Недалеко от нашего театра была парикмахерская, и в ней работал уже немолодой мастер, который всегда был в курсе всех дел ленинградских театров. Как-то пришел к нему бриться наш музыкант Андрей Дидерихс. Он любезно усадил его в кресло и, намыливая щеки, спросил:
— Товарищ Дидерихс, это правда, что Утесов будет играть парикмахера?

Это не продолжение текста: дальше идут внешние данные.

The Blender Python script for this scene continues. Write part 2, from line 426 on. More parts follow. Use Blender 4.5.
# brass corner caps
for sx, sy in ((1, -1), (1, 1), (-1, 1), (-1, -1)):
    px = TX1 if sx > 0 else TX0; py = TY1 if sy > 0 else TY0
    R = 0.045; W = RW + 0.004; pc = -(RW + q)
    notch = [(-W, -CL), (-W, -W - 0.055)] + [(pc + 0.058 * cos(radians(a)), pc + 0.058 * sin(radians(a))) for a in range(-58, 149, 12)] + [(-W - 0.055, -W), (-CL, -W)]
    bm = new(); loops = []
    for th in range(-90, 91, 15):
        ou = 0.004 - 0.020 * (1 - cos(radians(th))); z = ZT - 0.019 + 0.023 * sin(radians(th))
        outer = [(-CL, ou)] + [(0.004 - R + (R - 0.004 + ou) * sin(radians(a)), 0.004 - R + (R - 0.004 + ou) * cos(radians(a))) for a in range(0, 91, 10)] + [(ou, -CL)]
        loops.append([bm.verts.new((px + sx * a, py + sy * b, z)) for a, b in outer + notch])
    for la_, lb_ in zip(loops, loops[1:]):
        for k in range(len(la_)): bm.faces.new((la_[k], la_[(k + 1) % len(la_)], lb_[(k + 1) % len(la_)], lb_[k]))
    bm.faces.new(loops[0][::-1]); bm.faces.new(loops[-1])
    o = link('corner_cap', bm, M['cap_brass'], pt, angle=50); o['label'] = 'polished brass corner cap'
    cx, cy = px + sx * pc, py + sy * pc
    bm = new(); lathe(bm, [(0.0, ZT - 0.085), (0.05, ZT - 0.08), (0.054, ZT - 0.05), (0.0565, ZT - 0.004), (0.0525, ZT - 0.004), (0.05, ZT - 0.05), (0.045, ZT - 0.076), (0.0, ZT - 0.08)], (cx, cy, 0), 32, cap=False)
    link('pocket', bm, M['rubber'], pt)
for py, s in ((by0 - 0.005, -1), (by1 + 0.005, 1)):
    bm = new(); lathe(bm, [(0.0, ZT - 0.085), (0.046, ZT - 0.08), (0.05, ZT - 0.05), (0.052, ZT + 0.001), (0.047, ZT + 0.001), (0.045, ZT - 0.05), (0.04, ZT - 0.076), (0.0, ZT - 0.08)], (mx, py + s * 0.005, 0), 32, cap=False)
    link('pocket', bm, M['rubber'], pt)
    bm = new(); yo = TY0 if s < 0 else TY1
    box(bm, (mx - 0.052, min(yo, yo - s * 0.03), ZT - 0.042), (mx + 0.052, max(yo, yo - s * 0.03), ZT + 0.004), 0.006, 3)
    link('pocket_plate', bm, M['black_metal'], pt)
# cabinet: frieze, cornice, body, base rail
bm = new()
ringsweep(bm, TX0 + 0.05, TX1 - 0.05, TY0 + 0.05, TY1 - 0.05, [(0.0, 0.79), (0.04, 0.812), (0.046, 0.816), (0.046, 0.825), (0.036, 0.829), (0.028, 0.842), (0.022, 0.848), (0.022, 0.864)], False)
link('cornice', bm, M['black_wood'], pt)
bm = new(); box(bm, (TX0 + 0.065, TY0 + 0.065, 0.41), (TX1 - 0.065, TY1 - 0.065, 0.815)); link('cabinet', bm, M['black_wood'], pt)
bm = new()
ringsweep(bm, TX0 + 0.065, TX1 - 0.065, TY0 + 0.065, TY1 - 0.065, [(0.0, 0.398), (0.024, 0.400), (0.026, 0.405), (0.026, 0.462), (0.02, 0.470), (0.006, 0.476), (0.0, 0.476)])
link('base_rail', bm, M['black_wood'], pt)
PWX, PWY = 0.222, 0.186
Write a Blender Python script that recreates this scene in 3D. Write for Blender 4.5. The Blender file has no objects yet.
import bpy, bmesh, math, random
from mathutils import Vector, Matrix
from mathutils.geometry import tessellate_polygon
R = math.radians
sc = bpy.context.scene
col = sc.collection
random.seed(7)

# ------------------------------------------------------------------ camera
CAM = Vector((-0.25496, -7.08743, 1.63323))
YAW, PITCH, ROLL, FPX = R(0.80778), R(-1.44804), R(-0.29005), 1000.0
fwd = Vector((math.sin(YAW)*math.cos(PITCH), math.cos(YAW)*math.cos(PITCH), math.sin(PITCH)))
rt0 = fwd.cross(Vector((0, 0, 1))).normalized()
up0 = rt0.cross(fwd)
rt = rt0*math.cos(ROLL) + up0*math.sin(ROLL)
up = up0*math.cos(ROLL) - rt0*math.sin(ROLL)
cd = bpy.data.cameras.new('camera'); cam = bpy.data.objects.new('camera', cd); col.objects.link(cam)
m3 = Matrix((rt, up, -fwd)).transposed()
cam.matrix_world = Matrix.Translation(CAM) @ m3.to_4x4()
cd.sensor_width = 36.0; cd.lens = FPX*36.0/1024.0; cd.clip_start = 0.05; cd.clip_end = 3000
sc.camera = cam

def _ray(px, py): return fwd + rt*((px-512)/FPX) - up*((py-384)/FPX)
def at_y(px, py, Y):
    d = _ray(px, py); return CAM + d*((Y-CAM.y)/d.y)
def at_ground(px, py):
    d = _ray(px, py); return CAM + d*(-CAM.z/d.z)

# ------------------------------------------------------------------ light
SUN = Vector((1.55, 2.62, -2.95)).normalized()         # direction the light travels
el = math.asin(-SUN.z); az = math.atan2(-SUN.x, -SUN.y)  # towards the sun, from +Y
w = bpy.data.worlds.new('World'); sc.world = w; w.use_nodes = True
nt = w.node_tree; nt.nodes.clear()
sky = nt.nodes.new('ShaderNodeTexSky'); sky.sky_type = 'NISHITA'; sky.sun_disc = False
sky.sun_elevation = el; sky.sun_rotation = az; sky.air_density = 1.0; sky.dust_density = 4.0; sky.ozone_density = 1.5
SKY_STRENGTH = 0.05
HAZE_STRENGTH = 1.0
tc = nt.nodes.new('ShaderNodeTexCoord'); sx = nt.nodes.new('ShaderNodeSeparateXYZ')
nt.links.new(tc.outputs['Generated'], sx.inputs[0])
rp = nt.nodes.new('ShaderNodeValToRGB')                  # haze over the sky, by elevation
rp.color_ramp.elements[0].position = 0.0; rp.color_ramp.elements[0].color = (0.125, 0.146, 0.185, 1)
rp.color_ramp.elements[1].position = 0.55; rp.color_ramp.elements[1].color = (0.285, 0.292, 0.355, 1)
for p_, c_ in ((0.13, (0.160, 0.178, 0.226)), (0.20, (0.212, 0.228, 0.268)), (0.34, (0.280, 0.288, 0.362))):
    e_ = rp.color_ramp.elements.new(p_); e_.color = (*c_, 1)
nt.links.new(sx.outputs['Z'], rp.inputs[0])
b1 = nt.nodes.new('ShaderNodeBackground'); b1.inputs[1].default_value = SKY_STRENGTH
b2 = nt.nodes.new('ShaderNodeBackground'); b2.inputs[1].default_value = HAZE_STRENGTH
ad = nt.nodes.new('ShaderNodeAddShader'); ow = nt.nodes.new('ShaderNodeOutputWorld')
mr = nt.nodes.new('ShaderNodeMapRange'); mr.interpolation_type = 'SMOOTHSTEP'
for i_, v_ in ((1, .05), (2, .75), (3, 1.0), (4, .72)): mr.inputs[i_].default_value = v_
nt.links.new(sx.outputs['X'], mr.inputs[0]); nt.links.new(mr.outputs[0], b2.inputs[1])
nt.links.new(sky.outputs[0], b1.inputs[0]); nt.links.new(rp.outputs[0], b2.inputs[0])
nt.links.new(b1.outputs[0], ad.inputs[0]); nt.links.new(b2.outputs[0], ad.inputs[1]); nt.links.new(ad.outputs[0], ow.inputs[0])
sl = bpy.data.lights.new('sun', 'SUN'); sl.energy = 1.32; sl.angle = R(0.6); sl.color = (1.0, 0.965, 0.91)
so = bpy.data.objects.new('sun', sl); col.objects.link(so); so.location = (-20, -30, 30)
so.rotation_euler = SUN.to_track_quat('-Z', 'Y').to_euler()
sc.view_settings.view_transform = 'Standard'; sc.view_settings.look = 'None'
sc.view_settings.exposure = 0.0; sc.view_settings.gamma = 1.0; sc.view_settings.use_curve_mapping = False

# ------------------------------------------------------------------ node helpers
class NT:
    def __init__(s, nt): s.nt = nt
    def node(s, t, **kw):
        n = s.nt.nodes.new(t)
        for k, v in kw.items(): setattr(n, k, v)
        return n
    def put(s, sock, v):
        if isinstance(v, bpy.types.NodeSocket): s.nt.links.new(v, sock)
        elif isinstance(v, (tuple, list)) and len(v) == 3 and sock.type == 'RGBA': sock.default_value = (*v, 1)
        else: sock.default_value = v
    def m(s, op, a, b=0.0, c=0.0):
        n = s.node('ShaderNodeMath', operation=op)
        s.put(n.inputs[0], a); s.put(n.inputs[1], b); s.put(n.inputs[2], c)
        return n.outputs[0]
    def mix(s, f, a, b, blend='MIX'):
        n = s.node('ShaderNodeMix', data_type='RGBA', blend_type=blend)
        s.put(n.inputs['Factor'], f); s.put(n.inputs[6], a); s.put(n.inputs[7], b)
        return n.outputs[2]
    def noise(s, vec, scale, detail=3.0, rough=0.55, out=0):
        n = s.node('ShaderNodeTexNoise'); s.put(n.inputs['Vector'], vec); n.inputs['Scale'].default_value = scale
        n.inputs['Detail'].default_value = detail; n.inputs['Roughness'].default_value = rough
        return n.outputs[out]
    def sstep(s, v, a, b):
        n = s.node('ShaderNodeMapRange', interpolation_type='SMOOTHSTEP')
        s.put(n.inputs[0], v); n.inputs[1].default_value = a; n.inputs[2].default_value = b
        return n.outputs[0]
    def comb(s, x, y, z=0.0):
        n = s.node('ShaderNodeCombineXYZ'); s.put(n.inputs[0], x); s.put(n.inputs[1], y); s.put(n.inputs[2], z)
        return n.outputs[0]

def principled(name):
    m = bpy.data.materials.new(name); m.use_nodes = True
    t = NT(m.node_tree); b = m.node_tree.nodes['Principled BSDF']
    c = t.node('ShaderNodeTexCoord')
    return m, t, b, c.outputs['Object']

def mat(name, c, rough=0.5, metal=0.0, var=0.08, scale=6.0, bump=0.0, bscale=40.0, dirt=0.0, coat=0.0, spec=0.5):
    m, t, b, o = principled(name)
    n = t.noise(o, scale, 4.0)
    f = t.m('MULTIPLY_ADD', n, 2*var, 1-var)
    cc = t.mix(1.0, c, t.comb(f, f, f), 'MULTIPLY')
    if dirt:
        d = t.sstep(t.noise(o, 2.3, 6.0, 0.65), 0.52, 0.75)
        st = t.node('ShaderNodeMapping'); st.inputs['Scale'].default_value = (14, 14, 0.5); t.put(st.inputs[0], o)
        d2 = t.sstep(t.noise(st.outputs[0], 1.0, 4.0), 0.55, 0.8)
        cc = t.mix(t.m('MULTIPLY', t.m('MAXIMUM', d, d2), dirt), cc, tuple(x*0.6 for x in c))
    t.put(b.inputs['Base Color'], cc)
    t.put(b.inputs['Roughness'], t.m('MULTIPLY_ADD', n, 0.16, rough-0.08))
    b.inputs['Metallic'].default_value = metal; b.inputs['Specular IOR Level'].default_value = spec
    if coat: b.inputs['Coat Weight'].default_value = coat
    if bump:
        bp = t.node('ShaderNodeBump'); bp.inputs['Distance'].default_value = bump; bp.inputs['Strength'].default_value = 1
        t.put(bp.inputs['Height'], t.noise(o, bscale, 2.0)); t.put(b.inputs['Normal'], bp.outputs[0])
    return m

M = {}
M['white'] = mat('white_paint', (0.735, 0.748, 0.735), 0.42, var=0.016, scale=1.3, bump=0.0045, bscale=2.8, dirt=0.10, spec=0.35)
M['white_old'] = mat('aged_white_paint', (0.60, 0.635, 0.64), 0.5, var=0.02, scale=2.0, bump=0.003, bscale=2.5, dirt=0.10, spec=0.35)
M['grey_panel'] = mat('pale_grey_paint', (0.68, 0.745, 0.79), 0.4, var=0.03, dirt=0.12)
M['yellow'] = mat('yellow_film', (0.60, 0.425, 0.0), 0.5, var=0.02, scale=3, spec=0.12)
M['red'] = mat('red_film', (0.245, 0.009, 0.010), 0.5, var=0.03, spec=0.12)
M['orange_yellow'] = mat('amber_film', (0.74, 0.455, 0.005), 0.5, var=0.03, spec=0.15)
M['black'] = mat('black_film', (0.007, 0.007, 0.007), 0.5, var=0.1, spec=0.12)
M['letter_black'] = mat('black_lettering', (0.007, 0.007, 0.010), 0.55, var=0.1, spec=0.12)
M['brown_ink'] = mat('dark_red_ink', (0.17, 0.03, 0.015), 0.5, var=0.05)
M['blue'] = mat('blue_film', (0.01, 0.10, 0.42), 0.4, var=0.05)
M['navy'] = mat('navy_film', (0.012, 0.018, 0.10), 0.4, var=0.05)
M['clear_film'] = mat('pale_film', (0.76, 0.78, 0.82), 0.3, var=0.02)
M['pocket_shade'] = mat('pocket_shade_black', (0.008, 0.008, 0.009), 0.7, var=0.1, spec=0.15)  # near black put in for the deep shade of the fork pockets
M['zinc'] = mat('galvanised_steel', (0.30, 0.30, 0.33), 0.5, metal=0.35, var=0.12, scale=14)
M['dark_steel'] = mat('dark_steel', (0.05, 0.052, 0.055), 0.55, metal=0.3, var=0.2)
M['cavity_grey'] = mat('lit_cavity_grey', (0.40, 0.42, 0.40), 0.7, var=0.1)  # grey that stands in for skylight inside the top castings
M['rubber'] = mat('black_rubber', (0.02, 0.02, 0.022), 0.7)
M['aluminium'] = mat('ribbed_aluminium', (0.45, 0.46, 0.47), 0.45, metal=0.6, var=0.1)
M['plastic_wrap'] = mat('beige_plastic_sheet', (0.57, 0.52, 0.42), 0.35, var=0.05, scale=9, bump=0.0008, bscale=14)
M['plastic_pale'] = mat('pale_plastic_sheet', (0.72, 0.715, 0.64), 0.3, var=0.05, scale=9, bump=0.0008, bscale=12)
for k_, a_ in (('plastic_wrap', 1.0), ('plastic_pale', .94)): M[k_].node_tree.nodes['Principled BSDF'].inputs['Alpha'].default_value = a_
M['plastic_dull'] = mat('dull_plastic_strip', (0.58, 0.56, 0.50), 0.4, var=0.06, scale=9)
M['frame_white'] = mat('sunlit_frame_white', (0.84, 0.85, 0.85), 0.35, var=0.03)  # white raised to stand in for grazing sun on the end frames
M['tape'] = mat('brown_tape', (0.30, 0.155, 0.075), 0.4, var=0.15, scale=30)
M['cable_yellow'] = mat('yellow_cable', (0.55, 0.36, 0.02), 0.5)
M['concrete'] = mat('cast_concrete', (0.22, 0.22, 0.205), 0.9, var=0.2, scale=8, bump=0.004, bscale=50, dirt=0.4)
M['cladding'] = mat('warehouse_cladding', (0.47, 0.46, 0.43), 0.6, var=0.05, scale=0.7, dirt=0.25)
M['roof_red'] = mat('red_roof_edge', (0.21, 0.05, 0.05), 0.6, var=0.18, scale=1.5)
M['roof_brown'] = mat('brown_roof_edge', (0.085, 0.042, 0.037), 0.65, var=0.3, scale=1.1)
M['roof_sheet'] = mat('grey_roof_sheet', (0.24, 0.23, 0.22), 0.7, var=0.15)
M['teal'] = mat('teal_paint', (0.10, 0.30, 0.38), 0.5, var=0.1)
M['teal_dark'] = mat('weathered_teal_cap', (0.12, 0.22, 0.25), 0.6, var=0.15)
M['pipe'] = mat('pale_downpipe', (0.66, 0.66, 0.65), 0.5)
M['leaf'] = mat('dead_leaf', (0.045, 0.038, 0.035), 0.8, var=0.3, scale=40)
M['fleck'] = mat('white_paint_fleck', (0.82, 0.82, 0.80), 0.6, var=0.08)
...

— Да, — ответил Андрей сквозь пену.
— Что ж, он и брить будет по-настоящему?
Не решаясь под бритвой улыбнуться, Андрей ответил серьезно и коротко:
— Конечно.
Рука с бритвой взлетела, в глазах парикмахера был восторг:
— Ах какой талантливый человек!
Но дирижировать оркестром действительно очень трудно. Лучше всех, мне кажется, сказал об этом Шарль Мюнш в своей книге «Я — дирижер»: «Коллективное сознание сотни музыкантов — ноша не легкая. На минуту представьте себе, что было бы с пианистом, если бы каждая клавиша чудом вдруг стала живым существом». Да, дирижер — это пианист, который играет на живых клавишах. Среди них есть добрые и злые, любящие тебя и не очень, верящие тебе и не верящие, покладистые и упрямые, уважающие тебя и не уважающие никого, кроме себя. Вот попробуйте сыграть на таком «рояле».
Но потому-то и нет, наверно, большего наслаждения, когда всех этих разномыслящих, разночувствующих и разнонастроенных людей удается собрать воедино, заставить забыть о своих личных устремлениях и подчинить своей воле.